The characters range from Kizuna, who is almost perfectly bog standard, and up from there, with the main three girls being fairly explored and developed people. They’re far from the best characters to grace anime, but they are head, shoulders, and massive boobs above the level of stale nobodies that populate less competently written works. At the very least I understand their weaknesses and foibles, what encourages them and pushes them forward, what holds them back or gets them down, and how they’re supposed to be unique from each other. They look like two stereotypes and a space alien when they’re introduced, but by the end they’re a trio of damaged yet strong girls who have made real progress and put themselves together. This is the exact opposite of the annoying cycle where a girl will be introduced, made interesting, and then when her intro arc is done she’s hit with the Harem Ray to turn her into a generic clingy jealous unwanted girlfriend.
But how far can I really upsell it on “it has actual character writing!”? Honestly, not that far. The show still has its dumb moments, its stale beats it feels contractually obligated to include, and a rather weak opening because, let’s be honest here, it’s stuck opening for a concept that probably shouldn’t have been greenlit for non-X audiences. I’m probably more glad it was greenlit than not, but that’s a mild thing.

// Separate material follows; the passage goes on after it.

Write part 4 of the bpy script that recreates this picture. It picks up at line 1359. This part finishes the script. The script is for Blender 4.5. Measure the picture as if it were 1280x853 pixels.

In the end, I’ll offer Hybrid x Heart Magias Academy Ataraxia a B-, erring on the side of a high grade. It has marked advantages over the generic baseline, and few ways in which its truly deficient. The biggest turn off is how the ecchi goes over and above, and as stated before that just becomes a massive asterisk next to the grade rather than a factor I can really say moves it up or down. But it’s not a stellar product, just one that comfortably passes a standard inspection, no more and no less.